De volgende die een punt noteerde was Olger van Dongen. Hij had met zwart tegen Jesse van den Hof een variant op het bord gekregen die hij al eerder was tegengekomen. Destijds was dat verkeerd afgelopen, maar nu was Olger beter voorbereid. Hij startte een beslissende koningsaanval en joeg de witte koning over het bord.
Sten Goes had tegen Thom Zwamborn na een ingewikkelde manoeuvreer fase zijn stukken in stelling gebracht voor een aanval op de zwarte koning. Deze keer toonde Sten met een mooie terugzet met zijn loper voldoende geduld en liet de druk op Thom’s stelling. Even later was de tijd wel rijp voor actie. Er volgde een korte tactische fase waarin Sten de betere rekenaar bleek.
In de overige partijen begon de tijd te dringen. Rolinde den Heijer had een hele moeilijke partij tegen Henk Dissel. Het kostte haar veel tijd om de boel nog een beetje onder controle te houden. Henk had een koningsindisch-achtige aanval kunnen starten, maar zette die niet op de klassieke wijze door. Met nog maar weinig tijd op haar klok laveerde Rolinde beter door alle complicaties en wist de partij te winnen.
Jacco Lind liet zich door Jan Prins niet verrassen door een zijvariant. Het werd een harde strijd waarin Jacco met zijn stukken het centrum van Jan Prins onder vuur nam. In eerste instantie ging dat goed, later werd de stelling scherp en onduidelijk. Jan Prins kreeg het centrum in handen. Jacco had twee vervaarlijke vrijpionnen op de damevleugel. De complicaties groeiden Jan boven het hoofd. In een stelling die aan het verkruimelen was, ging hij door zijn vlag.
Bas Verberne pakte de opening tegen Jeroen Weelink agressief aan. Hij offerde een pion voor dominantie in het centrum.

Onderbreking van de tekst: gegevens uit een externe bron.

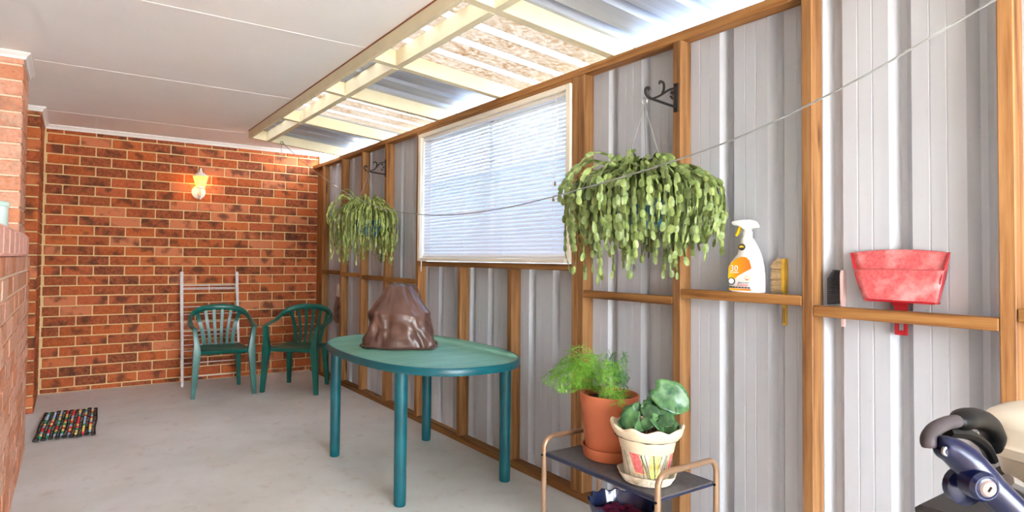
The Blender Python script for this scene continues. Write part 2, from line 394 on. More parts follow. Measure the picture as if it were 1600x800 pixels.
for y0, y1, z0, z1 in ((YN, 3.94, 1.272, 1.32), (YN, 3.94, 2.2, CZ), (3.89, 3.94, 1.32, 2.2), (YN, YN+.05, 1.32, 2.2), (1.65, 1.7, 1.32, 2.2)): mb.box(-.5, -.45, y0, y1, z0, z1)
mb.build('window_frame', M_white, wn)
for y0, y1 in ((YN+.05, 1.65), (1.7, 3.89)):
    mb = MB(); mb.box(-.478, -.472, y0, y1, 1.32, 2.2); mb.build('pane', M_glass, wn)
mb = MB(); mb.box(-.58, -.56, YN, 3.94, 1.27, CZ); mb.build('curtain', M_creamw, wn)
# ceiling
mb = MB(); mb.box(-.62, 1.289, YN, D+.02, CZ, CZ+.016); mb.box(1.289, 2.24, 5.262, D+.02, CZ, CZ+.016)
ce = mb.build('ceiling', M_ceil); struct(ce, 'flat white painted sheet ceiling with thin joint strips')
for y in (5.40, 4.04, 2.84, 1.64, .44):
    mb = MB(); mb.cbox(-.2 if y > 2 else -.5, 1.285, y-.008, y+.008, CZ-.0018, CZ+.001, .0006); mb.build('joint_strip', M_ceil, ce)
mb = MB(); mb.cbox(.136, .158, 5.411, 5.94, CZ-.0018, CZ+.001, .0006); mb.build('joint_strip', M_ceil, ce)
def cornice(name, path, lab):
    mb = MB(); h = .036
    prof = [(0, -h), (.008, -h), (.012, -h*.65), (.024, -h*.35), (.03, -.008), (.03, 0), (0, 0)]
    rings = []
    n = len(path)
    for i, (x, y) in enumerate(path):
        def nrm(a, b):
            d = Vector((b[0]-a[0], b[1]-a[1])).normalized(); return Vector((d.y, -d.x))
        if 0 < i < n-1:
            a = nrm(path[i-1], path[i]); b = nrm(path[i], path[i+1]); q = (a+b)/(1+a.dot(b))
        else: q = nrm(path[max(i-1, 0)], path[min(i+1, n-1)])
        rings.append([(x+q.x*u, y+q.y*u, CZ-.001+v) for u, v in prof])
    mb.loft(rings); struct(mb.build(name, M_white), lab)
cornice('trim_1', [(-.6, 5.298), (-.21, 5.298), (-.21, D-.004), (2.2, D-.004)], 'white cornice along the red brick end wall')
cornice('trim_2', [(-.45, 3.936), (-.24, 3.936), (-.24, 4.36), (-.45, 4.36)], 'white cornice around the near brick pier')
mb = MB(); mb.cbox(2.195, 2.222, D-.03, D+.01, 2.13, 2.262, .002); struct(mb.build('trim_3', M_cream), 'small cream end block above the corner stud')

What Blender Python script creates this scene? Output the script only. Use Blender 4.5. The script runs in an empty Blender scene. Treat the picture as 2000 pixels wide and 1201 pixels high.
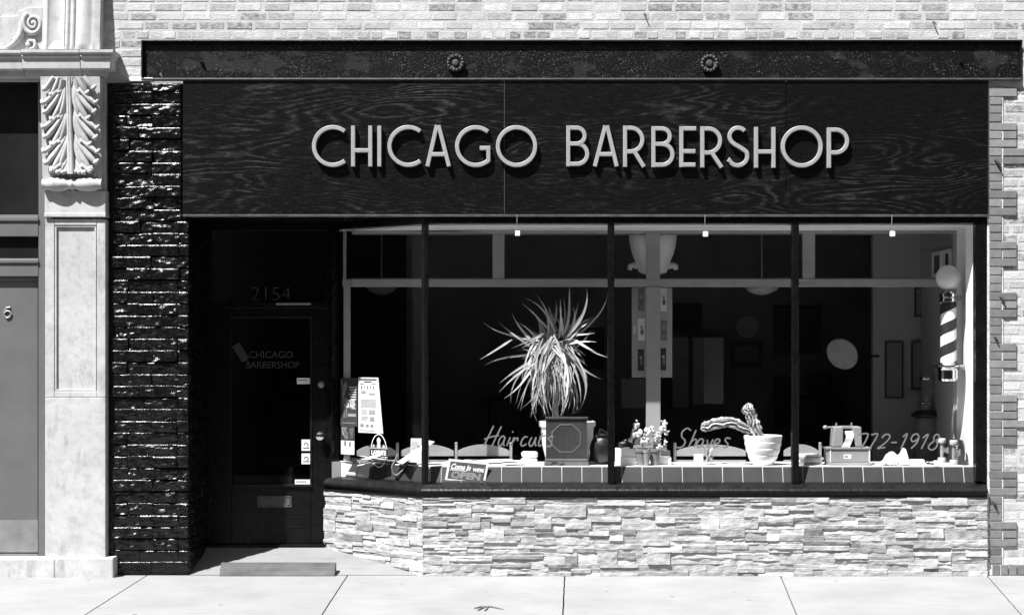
import bpy, bmesh, math, random
from mathutils import Vector, Matrix, noise as NZ

scene = bpy.context.scene
COL = scene.collection
R = math.radians
rnd = random.Random(7)
CX, CZ, CD, PX = 0.4, 1.732, 13.0, 0.004        # camera x, height, distance to the facade, metres per photo pixel

def sc(y): return (CD + y) / CD * PX
def X(px, y=0.0): return CX + (px - 1100) * sc(y)
def Z(py, y=0.0): return CZ + (690 - py) * sc(y)
def W(px, py, y=0.0): return Vector((X(px, y), y, Z(py, y)))
def nz(x, y, z=0.0): return NZ.noise(Vector((x, y, z)))

# ------------------------------------------------------------------ mesh collector
class MB:
    def __init__(s, smooth=False):
        s.v = []; s.f = []; s.c = []; s.shade = 1.0; s.smooth = smooth
    def add(s, vs, fs):
        n = len(s.v); s.v += [tuple(p) for p in vs]
        for f in fs: s.f.append(tuple(i + n for i in f)); s.c.append(s.shade)
    def box(s, x0, x1, y0, y1, z0, z1):
        s.add([(x0,y0,z0),(x1,y0,z0),(x1,y1,z0),(x0,y1,z0),(x0,y0,z1),(x1,y0,z1),(x1,y1,z1),(x0,y1,z1)],
              [(0,3,2,1),(4,5,6,7),(0,1,5,4),(1,2,6,5),(2,3,7,6),(3,0,4,7)])
    def obox(s, c, ax, h):
        c = Vector(c); a = [Vector(v).normalized() * k for v, k in zip(ax, h)]
        vs = [c + a[0]*i + a[1]*j + a[2]*k for k in (-1,1) for (i,j) in ((-1,-1),(1,-1),(1,1),(-1,1))]
        s.add(vs, [(0,3,2,1),(4,5,6,7),(0,1,5,4),(1,2,6,5),(2,3,7,6),(3,0,4,7)])
    def prism(s, poly, fn, d0, d1):
        n = len(poly)
        s.add([fn(a,b,d0) for a,b in poly] + [fn(a,b,d1) for a,b in poly],
              [tuple(range(n)), tuple(range(2*n-1, n-1, -1))] + [(i,(i+1)%n,(i+1)%n+n,i+n) for i in range(n)])
    def grid(s, fn, nu, nv):
        s.add([fn(i/nu, j/nv) for j in range(nv+1) for i in range(nu+1)],
              [(j*(nu+1)+i, j*(nu+1)+i+1, (j+1)*(nu+1)+i+1, (j+1)*(nu+1)+i) for j in range(nv) for i in range(nu)])
    def tube(s, pts, r, seg=8, flat=1.0):
        pts = [Vector(p) for p in pts]; n = len(pts)
        rs = r if isinstance(r, (list, tuple)) else [r]*n
        up = Vector((0,0,1)); vs = []; prev = None
        for i, p in enumerate(pts):
            t = (pts[min(i+1,n-1)] - pts[max(i-1,0)]).normalized()
            if prev is None:
                a = t.cross(up)
                if a.length < .1: a = t.cross(Vector((1,0,0)))
            else: a = prev - t * prev.dot(t)
            a.normalize(); b = t.cross(a); prev = a
            for k in range(seg):
                q = 2*math.pi*k/seg
                vs.append(p + a*math.cos(q)*rs[i] + b*math.sin(q)*rs[i]*flat)
        fs = [(i*seg+k, i*seg+(k+1)%seg, (i+1)*seg+(k+1)%seg, (i+1)*seg+k) for i in range(n-1) for k in range(seg)]
        fs += [tuple(range(seg))[::-1], tuple((n-1)*seg+k for k in range(seg))]
        s.add(vs, fs)
    def lathe(s, prof, o, seg=28, m=None, sx=1.0):
        o = Vector(o); vs = []; n = len(prof)
        for (r, z) in prof:
            for k in range(seg):
                q = 2*math.pi*k/seg
                p = Vector((r*math.cos(q)*sx, r*math.sin(q), z))
                vs.append(o + (m @ p if m else p))
        fs = [(i*seg+k, i*seg+(k+1)%seg, (i+1)*seg+(k+1)%seg, (i+1)*seg+k) for i in range(n-1) for k in range(seg)]
        if prof[0][0] > 1e-5: fs.append(tuple(range(seg))[::-1])
        if prof[-1][0] > 1e-5: fs.append(tuple((n-1)*seg+k for k in range(seg)))
        s.add(vs, fs)
    def ball(s, c, r, seg=14, rings=8, sq=(1,1,1)):
        c = Vector(c); vs = []; fs = []
        for j in range(rings+1):
            a = math.pi*j/rings
            for k in range(seg):
                q = 2*math.pi*k/seg
                vs.append(c + Vector((math.sin(a)*math.cos(q)*r*sq[0], math.sin(a)*math.sin(q)*r*sq[1], -math.cos(a)*r*sq[2])))
        for j in range(rings):
            for k in range(seg): fs.append((j*seg+k, j*seg+(k+1)%seg, (j+1)*seg+(k+1)%seg, (j+1)*seg+k))
        s.add(vs, fs)
    def stroke(s, pts, w, fn, d, bev=0.0, closed=False, h0=0.0):
        P = [Vector((p[0], p[1])) for p in pts]; n = len(P); rings = []
        for i in range(n):
            a = P[(i-1) % n] if (closed or i > 0) else None
            b = P[(i+1) % n] if (closed or i < n-1) else None
            t1 = (P[i]-a).normalized() if a is not None else None
            t2 = (b-P[i]).normalized() if b is not None else None
            t1 = t1 or t2; t2 = t2 or t1
            n1 = Vector((-t1.y, t1.x)); n2 = Vector((-t2.y, t2.x)); m = n1 + n2
            m = n1 if m.length < .2 else m.normalized()
            k = 1/max(.45, m.dot(n1)); ring = []
            for off, h in ((w/2,h0),(w/2,d-bev),(w/2-bev,d),(-w/2+bev,d),(-w/2,d-bev),(-w/2,h0)):
                q = P[i] + m*off*k; ring.append(fn(q.x, q.y, h))
            rings += ring
        g = 6; fs = []
        for i in range(n if closed else n-1):
            j = (i+1) % n
            for k in range(g-1): fs.append((i*g+k, i*g+k+1, j*g+k+1, j*g+k))
            fs.append((i*g+5, i*g, j*g, j*g+5))
        if not closed: fs += [tuple(range(g)), tuple((n-1)*g+k for k in range(g-1,-1,-1))]
        s.add(rings, fs)
    def text(s, body, size, fn, h=0.0, bold=0.0, align='CENTER', shear=0.0, sx=1.0):
        cu = bpy.data.curves.new('t', 'FONT'); cu.body = body; cu.size = size; cu.align_x = align
        cu.offset = bold; cu.shear = shear; cu.resolution_u = 3
        ob = bpy.data.objects.new('t', cu); me = bpy.data.meshes.new_from_object(ob)
        s.add([fn(v.co.x*sx, v.co.y, h) for v in me.vertices], [tuple(p.vertices) for p in me.polygons])
        bpy.data.objects.remove(ob); bpy.data.curves.remove(cu); bpy.data.meshes.remove(me)
    def build(s, name, mat, parent=None, bevel=0.0, angle=35, seg=2, loc=None):
        me = bpy.data.meshes.new(name)
        if parent is not None: off = root_loc(parent)
        elif loc is not None: off = Vector(loc)
        else:
            xs = [p[0] for p in s.v]; ys = [p[1] for p in s.v]; zs = [p[2] for p in s.v]
            off = Vector(((min(xs)+max(xs))/2, (min(ys)+max(ys))/2, min(zs)))
        me.from_pydata([tuple(Vector(p) - off) for p in s.v], [], s.f)
        bm = bmesh.new(); bm.from_mesh(me)
        lay = bm.loops.layers.float_color.new('shade'); bm.faces.ensure_lookup_table()
        for f, c in zip(bm.faces, s.c):
            for l in f.loops: l[lay] = (c, c, c, 1)
        bmesh.ops.recalc_face_normals(bm, faces=bm.faces); bm.to_mesh(me); bm.free()
        if s.smooth:
            me.shade_smooth(); me.set_sharp_from_angle(angle=R(angle))
        me.materials.append(mat)
        o = bpy.data.objects.new(name, me); COL.objects.link(o)
        if parent is not None: o.parent = parent
        else: o.location = off
        if bevel:
            m = o.modifiers.new('Bevel', 'BEVEL'); m.width = bevel; m.segments = seg; m.limit_method = 'ANGLE'
        return o

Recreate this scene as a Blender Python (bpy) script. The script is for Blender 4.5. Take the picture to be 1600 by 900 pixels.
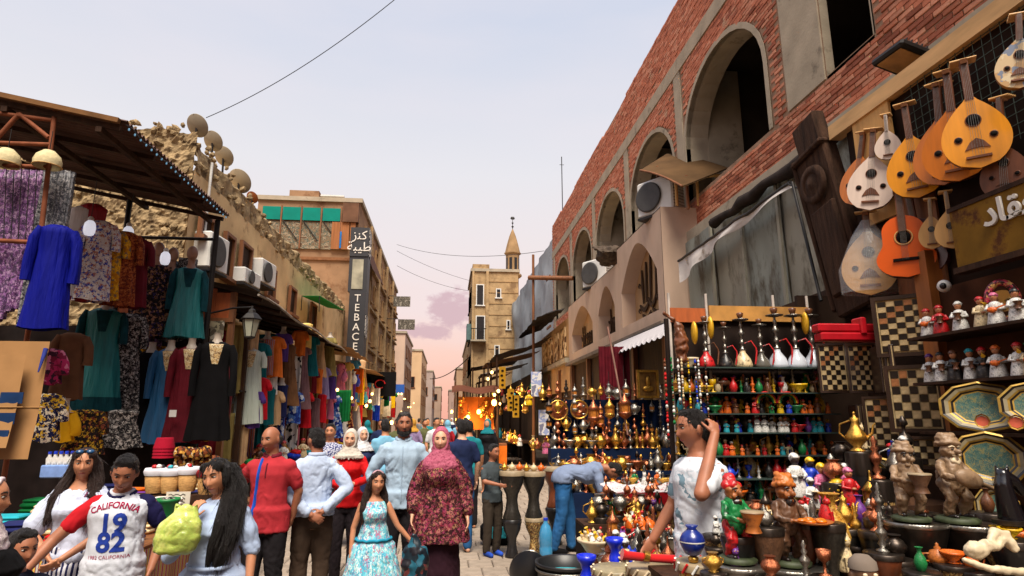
import bpy, bmesh, math, random
from math import sin, cos, pi, radians as R, exp, sqrt
from mathutils import Vector, Matrix, noise
from mathutils.bvhtree import BVHTree
random.seed(7)
rnd = random.random
def ru(a, b): return a+(b-a)*random.random()
for o in list(bpy.data.objects): bpy.data.objects.remove(o)
S = bpy.context.scene; COL = S.collection
# ------------------------------------------------------------------ camera
FPX = 950.0; TH = math.atan(202/FPX); PSI = math.atan(102*cos(TH)/FPX); EYE = 1.75
cd = bpy.data.cameras.new('camera'); cd.sensor_width = 36; cd.lens = 36*FPX/1600
cd.clip_start = .05; cd.clip_end = 3000
cam = bpy.data.objects.new('camera', cd); COL.objects.link(cam); S.camera = cam
cam.location = (0, 0, EYE); cam.rotation_euler = (pi/2+TH, 0, -PSI)
# ------------------------------------------------------------------ sky, sun, exposure
SUN_EL, SUN_AZ = R(60), R(182)            # compass-like: 0 = +Y, clockwise
W = bpy.data.worlds.new('World'); S.world = W; W.use_nodes = True
wn, wl = W.node_tree.nodes, W.node_tree.links
for n in list(wn): wn.remove(n)
def wnode(t, **k):
    n = wn.new(t)
    for a, b in k.items(): setattr(n, a, b)
    return n
wo = wnode('ShaderNodeOutputWorld'); bg = wnode('ShaderNodeBackground'); wl.new(bg.outputs[0], wo.inputs[0])
sky = wnode('ShaderNodeTexSky', sky_type='NISHITA', sun_disc=False); sky.sun_elevation = SUN_EL; sky.sun_rotation = SUN_AZ
sky.dust_density = 3
tc = wnode('ShaderNodeTexCoord'); sep = wnode('ShaderNodeSeparateXYZ'); wl.new(tc.outputs['Generated'], sep.inputs[0])
rp = wnode('ShaderNodeValToRGB'); wl.new(sep.outputs[2], rp.inputs[0])
def ramp(r, stops):
    e = r.color_ramp.elements
    while len(e) > 1: e.remove(e[-1])
    e[0].position = stops[0][0]; e[0].color = (*stops[0][1], 1)
    for p, c in stops[1:]:
        q = e.new(p); q.color = (*c, 1)
ramp(rp, [(0, (.98, .46, .35)), (.05, (1, .55, .42)), (.10, (.99, .64, .53)), (.16, (.95, .73, .68)), (.26, (.89, .79, .78)), (.38, (.83, .81, .84)), (.58, (.66, .70, .82)), (1, (.50, .56, .76))])
# a soft mauve cloud low over the end of the street
def vm(op, a, b=None):
    n = wnode('ShaderNodeVectorMath', operation=op)
    for i, v in enumerate((a, b)):
        if v is None: continue
        if isinstance(v, tuple): n.inputs[i].default_value = v
        else: wl.new(v, n.inputs[i])
    return n
def mm(op, a, b=0., c=None):
    n = wnode('ShaderNodeMath', operation=op)
    for i, v in enumerate((a, b, c)):
        if v is None: continue
        if isinstance(v, (int, float)): n.inputs[i].default_value = v
        else: wl.new(v, n.inputs[i])
    return n.outputs[0]
nz = wnode('ShaderNodeTexNoise'); nz.inputs['Scale'].default_value = 34; nz.inputs['Detail'].default_value = 6; nz.inputs['Roughness'].default_value = .62
mp = wnode('ShaderNodeMapping'); mp.inputs['Scale'].default_value = (1, 1, 1.7); wl.new(tc.outputs['Generated'], mp.inputs[0]); wl.new(mp.outputs[0], nz.inputs['Vector'])
def cloud_blob(az, el, rx, rz):
    dx = mm('DIVIDE', mm('SUBTRACT', mm('DIVIDE', sep.outputs[0], sep.outputs[1]), math.tan(az)), rx)
    dz = mm('DIVIDE', mm('SUBTRACT', sep.outputs[2], sin(el)), rz)
    return mm('SUBTRACT', 1, mm('ADD', mm('MULTIPLY', dx, dx), mm('MULTIPLY', dz, dz)))
b1 = mm('MAXIMUM', cloud_blob(R(.3), R(9.8), .042, .038), cloud_blob(R(-2.0), R(7.8), .05, .014))
cm = mm('ADD', b1, mm('MULTIPLY', mm('SUBTRACT', nz.outputs[0], .5), 3.4))
front = mm('GREATER_THAN', sep.outputs[1], 0)
cm = mm('MULTIPLY', front, cm)
mr = wnode('ShaderNodeMapRange'); mr.inputs[1].default_value = -.15; mr.inputs[2].default_value = .75; wl.new(cm, mr.inputs[0]); mr.interpolation_type = 'SMOOTHSTEP'
nz2 = wnode('ShaderNodeTexNoise'); nz2.inputs['Scale'].default_value = 2.2; nz2.inputs['Detail'].default_value = 5; mp2 = wnode('ShaderNodeMapping'); mp2.inputs['Scale'].default_value = (1, 1, 4)
wl.new(tc.outputs['Generated'], mp2.inputs[0]); wl.new(mp2.outputs[0], nz2.inputs['Vector'])
mxv = wnode('ShaderNodeMix', data_type='RGBA'); mxv.inputs[7].default_value = (.86, .80, .84, 1)
mr2 = wnode('ShaderNodeMapRange'); mr2.inputs[1].default_value = .48; mr2.inputs[2].default_value = .75; mr2.inputs[4].default_value = .45; wl.new(nz2.outputs[0], mr2.inputs[0]); wl.new(mr2.outputs[0], mxv.inputs[0]); wl.new(rp.outputs[0], mxv.inputs[6])
mxc = wnode('ShaderNodeMix', data_type='RGBA'); wl.new(mm('MULTIPLY', mr.outputs[0], .85), mxc.inputs[0]); wl.new(mxv.outputs[2], mxc.inputs[6]); mxc.inputs[7].default_value = (.66, .43, .47, 1)
skm = wnode('ShaderNodeMix', data_type='RGBA', blend_type='ADD'); skm.inputs[0].default_value = .012
wl.new(mxc.outputs[2], skm.inputs[6]); wl.new(sky.outputs[0], skm.inputs[7]); wl.new(skm.outputs[2], bg.inputs[0]); bg.inputs[1].default_value = .69
sd = bpy.data.lights.new('sun', 'SUN'); sd.energy = 4.3; sd.angle = R(30); sd.color = (1, .90, .76)
sun = bpy.data.objects.new('sun', sd); COL.objects.link(sun)
sv = Vector((sin(SUN_AZ)*cos(SUN_EL), cos(SUN_AZ)*cos(SUN_EL), sin(SUN_EL)))
sun.rotation_euler = sv.to_track_quat('Z', 'Y').to_euler()
S.view_settings.view_transform = 'Standard'; S.view_settings.look = 'None'; S.view_settings.exposure = .5; S.view_settings.gamma = 1; S.view_settings.use_curve_mapping = False
S.render.engine = 'CYCLES'; S.cycles.use_denoising = True; S.cycles.max_bounces = 6; S.cycles.diffuse_bounces = 3; S.cycles.glossy_bounces = 2
S.cycles.transmission_bounces = 4; S.cycles.transparent_max_bounces = 6; S.cycles.caustics_reflective = False; S.cycles.caustics_refractive = False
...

Hij had zeker genoeg compensatie voor de pion. Jeroen wist uiteindelijk de druk niet meer te weerstaan en moest een kwaliteit geven voor een pion. Helaas voor Bas bleef er een compacte stelling over met alleen pionnen op de koningsvleugel. Hij wist daar niet doorheen te breken en daarmee was de remise een feit.
Daarmee was het 5,5-1,5 voor Woerden en was alleen de Partij van Selman Ercan tegen Arend van de Lagemaat nog bezig. Na een middenspel met taktische grapjes over en weer had Selman een pion weten te veroveren en later nog eentje. Even later was de materiaal verhouding weer anders. Selman had een toren plus drie pionnen tegen twee stukken. Ook die stelling wist Selman goed uit te spelen en. Racht het punt naar Woerden.
Daarmee had Woerden de 6,5 te pakken en kon het kampioensfeest al een ronde voor het einde beginnen.